This 2nd order ordinary differential equation
$$a f''(x) + k f(x) = 0, \ a, k \in \mathbb{R}$$
has the following characteristic polynomial:
$$a y^2 + k = 0$$
whose roots are
$$y = \pm i \sqrt{\frac{k}{a}}$$
So two solutions are:
$$f_1 (x) = e^{i \sqrt{\frac{k}{a}} x}, \ f_2 (x) = e^{-i \sqrt{\frac{k}{a}} x}$$
A linear combination of $f_1$ and $f_2$, $f = C_1 f_1(x) + C_2 f_2 (x)$ is still a valid solution.
1) Why? Because the derivative is a linear operator and the initial equation is linear, too?
2) Is $f$ still a solution if $C_1, C_2 \in \mathbb{C}$? If yes, why?

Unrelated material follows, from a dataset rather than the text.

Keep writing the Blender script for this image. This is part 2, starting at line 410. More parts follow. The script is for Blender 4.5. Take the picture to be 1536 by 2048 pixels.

Is it still due to the linearity of derivative and the linearity of the equation itself, which doesn't change when dealing with complex numbers?
For example, to obtain $g_1 (x) = \cos( \sqrt{k / a} x)$ and $g_2 (x) = \sin( \sqrt{k / a} x)$ as solutions, it must be $C_1, C_2 \in \mathbb{C}$.
1) Yes, for the reasons you mentioned, but it is also very important that the right hand side of the differential equation be 0 for this property to hold.
2) Yes. You are right that the linearity of the derivative does not care about complex numbers in this case. Note that you never specified whether the solutions you are were looking for should be real or complex valued. If you specified that you functions had to be real-valued, then you would have to impose some other restrictions on $C_1$ and $C_2$.